Judge Scott was preceded in death by his wife Blanche Hammond, who herself was active in Republican politics and whose mother, Hilda Phelps Hammond, penned one of the most celebrated anti-Huey Long books in the 1930s, Let Freedom Ring. A younger brother, oilman Albin Provosty Scott, likewise preceded him in death. Survivors included three sons, Nauman S. Scott, III, and Arthur Hammond Scott, both of New Orleans, and Jock Scott; one daughter, Ashley Scott Rankin of Dallas; three sisters, Sidonie Scott Thomas of Alexandria, M'Adele Scott Read of Covington, and Natalie Scott Persons of Mobile, Alabama, and six grandchildren.

In 1981, Judge Scott's oldest and youngest sons, Nauman, III (born May 10, 1945), and Hammond Scott (born 1950), founded Black Top Records, which specializes in rhythm and blues music. Nauman, III, a New Orleans lawyer as well as record company executive, died at the age of fifty-six on January 8, 2002, on what would have been his parents' sixtieth anniversary. His death came four months after Judge Scott's death. The record company folded about 1999. Middle-son Jock Scott died on April 25, 2009, at the age of sixty-one while working in his yard at his residence on Jackson Street in Alexandria.

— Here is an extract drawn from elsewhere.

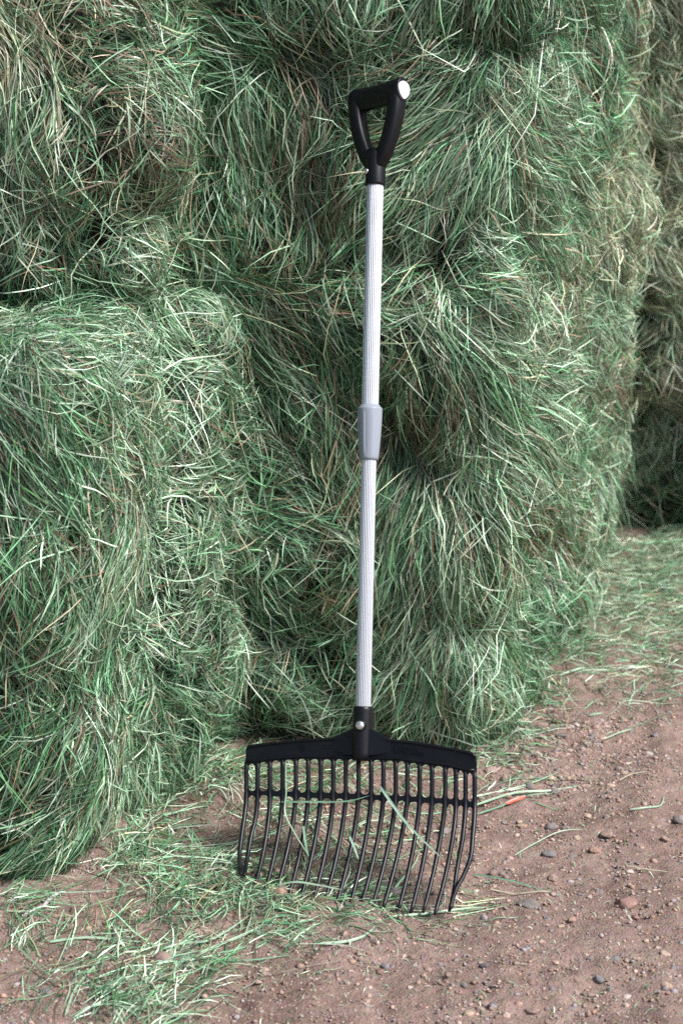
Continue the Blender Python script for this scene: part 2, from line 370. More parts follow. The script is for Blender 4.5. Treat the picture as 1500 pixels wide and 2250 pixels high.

Jock Scott was an Alexandria lawyer and assistant professor of history at Louisiana State University at Alexandria. In 2004, he tried yet again for higher office, running for Fifth District congressman, but he ran afoul of a "political dirty trick" as the popular freshman Democratic incumbent, Rodney Alexander, switched affiliation at the last hour of qualifying to the Republican Party, bringing the state GOP apparatus along with him. Jock Scott remained in the race, but without the endorsement of his party trailed far behind.